A machine-learning classifier for the postmerger remnant of binary neutron stars

TL;DR

This paper develops a machine-learning classifier using gradient boosted decision trees to predict the postmerger remnant of binary neutron star mergers from inspiral gravitational-wave data, aiding in astrophysical understanding and electromagnetic follow-up.

Contribution

It introduces a novel classifier that predicts neutron star merger outcomes solely from inspiral parameters, without requiring postmerger gravitational-wave signals.

Findings

Classified GW170817 as likely forming a hypermassive neutron star.

Classified GW190425 as likely collapsing promptly into a black hole.

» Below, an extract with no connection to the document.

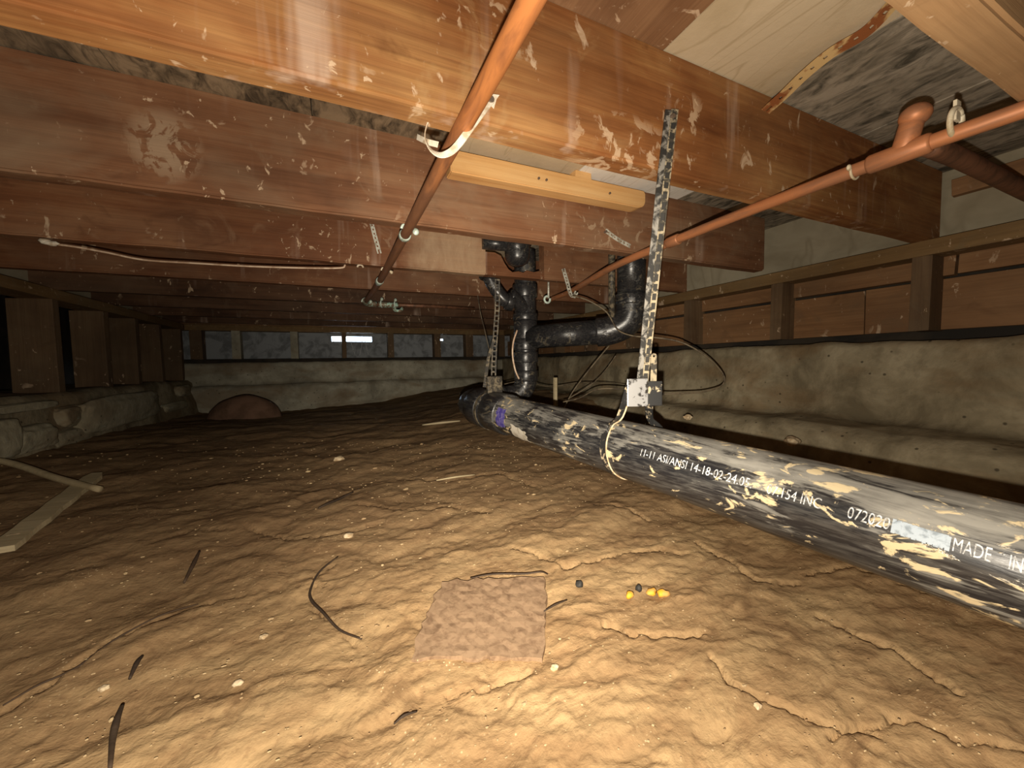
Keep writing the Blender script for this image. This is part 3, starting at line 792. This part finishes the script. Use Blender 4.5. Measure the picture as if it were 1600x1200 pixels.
def patch(t0, t1, a0, a1, mat, name, nt=6, na=6, lift=.0009, jag=0, seed=0):
    rnd = random.Random(seed); bm = bmesh.new(); g = []
    for i in range(nt + 1):
        row = []
        for j in range(na + 1):
            tt = t0 + (t1 - t0) * i / nt + (rnd.uniform(-jag, jag) if i in (0, nt) else 0)
            aa = a0 + (a1 - a0) * j / na + (rnd.uniform(-jag, jag) * 900 if j in (0, na) else 0)
            row.append(bm.verts.new(on_pipe(tt, aa, RM + lift)))
        g.append(row)
    for i in range(nt):
        for j in range(na): bm.faces.new((g[i][j], g[i + 1][j], g[i + 1][j + 1], g[i][j + 1]))
    return child(name, bm, mat, dr, True)
for k in range(11):
    a = .1225 - k * .0038
    patch(a, a - .0030 - (k % 3) * .0003, 12.8 + (k % 2) * .6 - k * .12, 27.4 - k * .2, M_smudge, 'smudged_print', 1, 5, .0008)
patch(.1215, .083, 13.6, 26.2, M_smudge, 'smudged_print', 4, 4, .0006)
patch(.985, .935, -24, 30, M_blue, 'violet_label', 5, 8, .0008, .004, 3)
patch(.90, .825, -48, -8, M_label, 'white_label', 5, 6, .0012, .006, 5)

# junction at the far end: sweep round to the stack
st_x, st_y = .695, 1.392
bendp = smooth_path([A + D * 1.19, A + D * 1.27, A + D * 1.27 + Vector((.03, .045, .004)), A + D * 1.27 + Vector((.1, .07, .008)), Vector((.60, 1.415, -.135))], 6)
child('elbow', tube(bmesh.new(), bendp, .052, 32), M_abs_clean, dr, True)

stk = thing('drain_stack', 'upright shiny black drain stack with couplings, standing behind the end of the big pipe', 'drain pipe', (st_x, st_y, 0))
child('pipe', tube(bmesh.new(), smooth_path([(.575, 1.41, -.137), (.62, 1.412, -.136), (.672, 1.4, -.12), (st_x, st_y, -.075), (st_x, st_y, .0), (st_x, st_y, .16), (st_x + .002, st_y, .33), (st_x + .002, st_y, .45)], 6), .0435, 28), M_abs_clean, stk, True)
for z0, z1, r_ in ((-.075, -.03, .049), (.0, .045, .050), (.05, .095, .048), (.095, .17, .0475), (.17, .20, .050), (.262, .315, .0505)):
    child('coupling', sleeve(bmesh.new(), (st_x, st_y, z0), (st_x, st_y, z1), .043, r_, 28, .004), M_abs_clean, stk, True)
child('side_branch', tube(bmesh.new(), smooth_path([(st_x, st_y - .01, .20), (st_x - .05, st_y - .03, .245), (st_x - .085, st_y - .04, .262)], 4), .027, 18), M_abs_clean, stk, True)

# small waste line with trap left of the stack
wl = thing('waste_trap', 'black waste trap bend coming down beside the stack into its side branch', 'drain pipe', (.56, 1.36, .30))
child('trap_bend', tube(bmesh.new(), smooth_path([(.525, 1.37, .37), (.535, 1.37, .325), (.56, 1.365, .28), (.59, 1.36, .245), (.622, 1.358, .235)], 5), .026, 18), M_abs_clean, wl, True)
child('hub', sleeve(bmesh.new(), (.528, 1.37, .318), (.534, 1.37, .348), .026, .036, 20), M_abs_clean, wl, True)
child('hub', sleeve(bmesh.new(), (.598, 1.36, .241), (.626, 1.358, .234), .026, .0335, 20), M_abs_clean, wl, True)

# trap in the joist hole
tr = thing('trap_bowl', 'round black trap bowl hanging in the hole of the cut joist', 'drain trap', (.605, 1.27, .4))
bmk = bmesh.new()
prof = [(.0, .352), (.02, .354), (.036, .364), (.044, .38), (.046, .40), (.046, .425), (.052, .427), (.052, .445), (.046, .447), (.046, .505)]
rings = []
for r_, z in prof:
    rings.append([bmk.verts.new((.607 + max(r_, .0005) * math.cos(2 * math.pi * k / 28), 1.272 + max(r_, .0005) * math.sin(2 * math.pi * k / 28), z)) for k in range(28)])
for a, b in zip(rings, rings[1:]):
    for k in range(28): bmk.faces.new((a[k], a[(k + 1) % 28], b[(k + 1) % 28], b[k]))
child('bowl', bmk, M_abs_clean, tr, True)
child('inlet', tube(bmesh.new(), [(.48, 1.29, .43), (.60, 1.28, .43)], .024, 18), M_abs_clean, tr, True)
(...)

Achieved accurate predictions using only inspiral data.

Abstract

Knowing the kind of remnant produced after the merger of a binary neutron star system, e.g., if a black hole forms or not, would not only shed light on the equation of state describing the extremely dense matter inside neutron stars, but also help understand the physical processes involved in the postmerger phase. Moreover, in the event of a gravitational-wave detection, predicting the presence of a neutron star remnant is crucial in order to advise potential electromagnetic follow-up campaigns. In this work, we use Gradient Boosted Decision Trees and publicly available data from numerical-relativity simulations to construct a classifier that predicts the outcome of binary neutron star mergers, based on the binary's parameters inferred from gravitational-wave inspiral signals: total mass, mass-weighted tidal deformability, mass ratio, and effective inspiral spin. Employing parameters that can be estimated from the inspiral part of the signal only allows us to predict the remnant independently on the detection of a postmerger gravitational-wave signal. We build three different classifiers to distinguish between various potential scenarios, we estimate their accuracy and the confidence of their predictions. Finally, we apply the developed classifiers to real events data, finding that GW170817 most likely led to the formation of a hypermassive neutron star, while GW190425 to a prompt collapse to a black hole.